■ Instructions to follow: Reproduce every line of the material below, but drop the pictures.

* start Collected data *

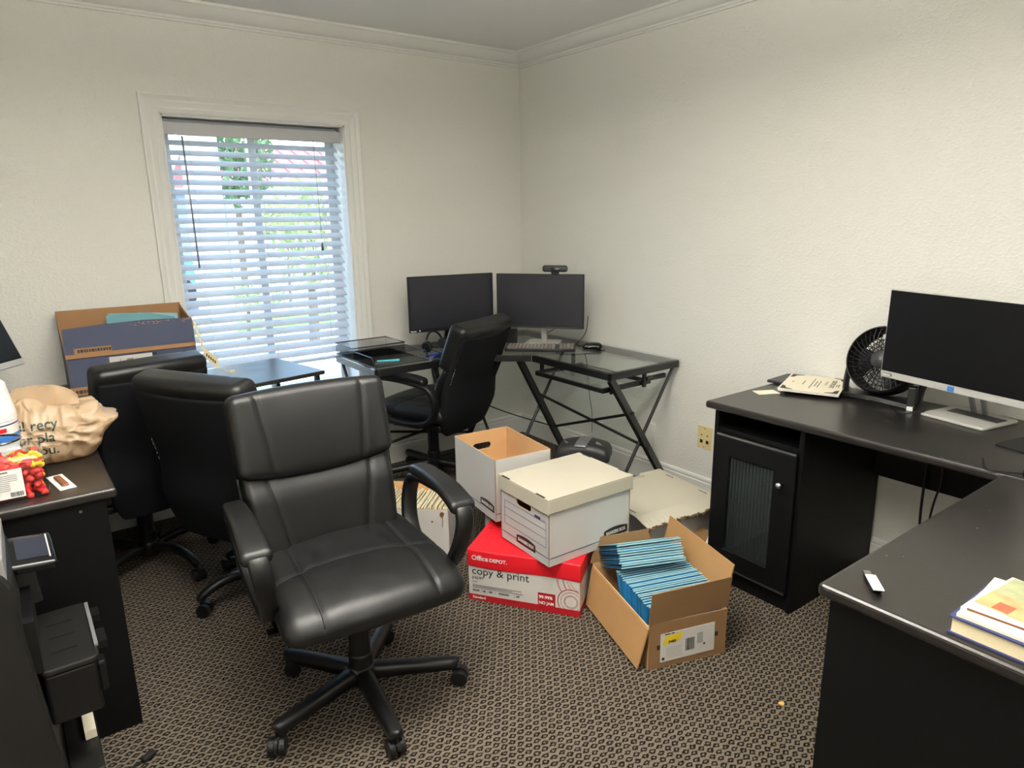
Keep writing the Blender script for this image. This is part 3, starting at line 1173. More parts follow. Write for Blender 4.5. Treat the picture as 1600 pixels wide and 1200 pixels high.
b.build('side_panel', 'black_panel', t, W)
for y0, y1 in ((-2.047, -2.030), (-2.408, -2.390)):
    b = B(); b.box(-0.600, -0.015, y0, y1, 0, 0.722)
    b.build('side_panel', 'black_panel', t, W, bevel=0.001)
b = B(); b.box(-0.595, -0.02, -2.390, -2.047, 0.628, 0.646)
b.build('shelf', 'black_panel', t, W)
b = B(); b.box(-0.595, -0.02, -2.390, -2.047, 0.06, 0.078)
b.build('cabinet_floor', 'black_panel', t, W)
b = B(); b.box(-0.030, -0.020, -2.390, -2.047, 0.06, 0.722)
b.build('cabinet_back', 'black_panel', t, W)
b = B(); b.box(-0.590, -0.575, -2.390, -2.047, 0.0, 0.060)
b.build('kick_plate', 'black_panel', t, W)
Md = frame((-0.601, -2.044, 0.083), (0, -1, 0), (0, 0, 1))
b = B()
hole = [(0.074, 0.077), (0.264, 0.077), (0.264, 0.462), (0.074, 0.462)]
b.plate([(0, 0), (0.350, 0), (0.350, 0.540), (0, 0.540)], [hole], 0.018, Md)
door = b.build('door', ['black_panel', 'black_panel'], t, W, bevel=0.004)
b = B()
ribs = []
N = 13
for i in range(N):
    for k in range(8):
        a = pi * k / 8
        u = 0.074 + 0.190 * (i + 0.5 - 0.5 * cos(a)) / N
        ribs.append((u, 0.006 + 0.0045 * sin(a)))
ribs.append((0.264, 0.006))
for (u0, d0), (u1, d1) in zip(ribs, ribs[1:]):
    b.poly([Md @ Vector(q) for q in ((u0, 0.077, d0), (u1, 0.077, d1), (u1, 0.462, d1), (u0, 0.462, d0))])
m_reed = mat('reeded_glass', (44, 50, 51), 0.2, spec=0.9)
m_reed.node_tree.nodes['Principled BSDF'].inputs['Alpha'].default_value = 0.8
tag(b.build('glass_panel', m_reed, door, recalc=False, smooth=True), 'reeded glass panel with vertical ribs')
for nm, u0, u1, v0, v1, d0, d1 in (('glass_trim', 0.070, 0.266, 0.072, 0.0765, 0.0175, 0.0195), ('bottom_trim', 0.03, 0.345, -0.006, 0.001, 0.014, 0.0195),
                                   ('top_trim', 0.012, 0.345, 0.5385, 0.546, 0.004, 0.016)):
    b = B(); b.box(u0, u1, v0, v1, d0, d1, Md)
    tag(b.build(nm, 'steel', door), 'thin pale metal trim strip')
b = B()
Mk = frame(Md @ Vector((0.302, 0.421, 0.018)), (0, -1, 0), (0, 0, 1))
b.lathe([(0, 0), (0.006, 0), (0.006, 0.010), (0.011, 0.014), (0.0135, 0.020), (0.010, 0.027), (0, 0.029)], Mk, 18)
tag(b.build('knob', 'chrome', door, smooth=True), 'chrome knob')
r = random.Random(5)
b = B()
for x, y, sx, sy in ((-0.628, -2.852, 0.004, 0.006), (-0.627, -2.893, 0.004, 0.011), (-0.42, -2.66, 0.003, 0.003), (-1.353, -3.036, 0.006, 0.003), (-1.33, -3.06, 0.003, 0.002),
                     (-1.06, -3.10, 0.010, 0.002), (-0.93, -3.08, 0.003, 0.003)):
    b.poly([(x + 0.6 * sx * cos(a) * r.uniform(0.4, 1), y + 0.6 * sy * sin(a) * r.uniform(0.4, 1), 0.7504) for a in [2 * pi * i / 7 for i in range(7)]])
tag(b.build('chipped_spots', 'silver_plastic', t, WL(t), recalc=False), 'small pale chips in the desktop')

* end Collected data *

■ Written answer:
Keep writing the Blender script for this image. This is part 3, starting at line 1173. More parts follow. Write for Blender 4.5. Treat the picture as 1600 pixels wide and 1200 pixels high.
b.build('side_panel', 'black_panel', t, W)
for y0, y1 in ((-2.047, -2.030), (-2.408, -2.390)):
    b = B(); b.box(-0.600, -0.015, y0, y1, 0, 0.722)
    b.build('side_panel', 'black_panel', t, W, bevel=0.001)
b = B(); b.box(-0.595, -0.02, -2.390, -2.047, 0.628, 0.646)
b.build('shelf', 'black_panel', t, W)
b = B(); b.box(-0.595, -0.02, -2.390, -2.047, 0.06, 0.078)
b.build('cabinet_floor', 'black_panel', t, W)
b = B(); b.box(-0.030, -0.020, -2.390, -2.047, 0.06, 0.722)
b.build('cabinet_back', 'black_panel', t, W)
b = B(); b.box(-0.590, -0.575, -2.390, -2.047, 0.0, 0.060)
b.build('kick_plate', 'black_panel', t, W)
Md = frame((-0.601, -2.044, 0.083), (0, -1, 0), (0, 0, 1))
b = B()
hole = [(0.074, 0.077), (0.264, 0.077), (0.264, 0.462), (0.074, 0.462)]
b.plate([(0, 0), (0.350, 0), (0.350, 0.540), (0, 0.540)], [hole], 0.018, Md)
door = b.build('door', ['black_panel', 'black_panel'], t, W, bevel=0.004)
b = B()
ribs = []
N = 13
for i in range(N):
    for k in range(8):
        a = pi * k / 8
        u = 0.074 + 0.190 * (i + 0.5 - 0.5 * cos(a)) / N
        ribs.append((u, 0.006 + 0.0045 * sin(a)))
ribs.append((0.264, 0.006))
for (u0, d0), (u1, d1) in zip(ribs, ribs[1:]):
    b.poly([Md @ Vector(q) for q in ((u0, 0.077, d0), (u1, 0.077, d1), (u1, 0.462, d1), (u0, 0.462, d0))])
m_reed = mat('reeded_glass', (44, 50, 51), 0.2, spec=0.9)
m_reed.node_tree.nodes['Principled BSDF'].inputs['Alpha'].default_value = 0.8
tag(b.build('glass_panel', m_reed, door, recalc=False, smooth=True), 'reeded glass panel with vertical ribs')
for nm, u0, u1, v0, v1, d0, d1 in (('glass_trim', 0.070, 0.266, 0.072, 0.0765, 0.0175, 0.0195), ('bottom_trim', 0.03, 0.345, -0.006, 0.001, 0.014, 0.0195),
                                   ('top_trim', 0.012, 0.345, 0.5385, 0.546, 0.004, 0.016)):
    b = B(); b.box(u0, u1, v0, v1, d0, d1, Md)
    tag(b.build(nm, 'steel', door), 'thin pale metal trim strip')
b = B()
Mk = frame(Md @ Vector((0.302, 0.421, 0.018)), (0, -1, 0), (0, 0, 1))
b.lathe([(0, 0), (0.006, 0), (0.006, 0.010), (0.011, 0.014), (0.0135, 0.020), (0.010, 0.027), (0, 0.029)], Mk, 18)
tag(b.build('knob', 'chrome', door, smooth=True), 'chrome knob')
r = random.Random(5)
b = B()
for x, y, sx, sy in ((-0.628, -2.852, 0.004, 0.006), (-0.627, -2.893, 0.004, 0.011), (-0.42, -2.66, 0.003, 0.003), (-1.353, -3.036, 0.006, 0.003), (-1.33, -3.06, 0.003, 0.002),
                     (-1.06, -3.10, 0.010, 0.002), (-0.93, -3.08, 0.003, 0.003)):
    b.poly([(x + 0.6 * sx * cos(a) * r.uniform(0.4, 1), y + 0.6 * sy * sin(a) * r.uniform(0.4, 1), 0.7504) for a in [2 * pi * i / 7 for i in range(7)]])
tag(b.build('chipped_spots', 'silver_plastic', t, WL(t), recalc=False), 'small pale chips in the desktop')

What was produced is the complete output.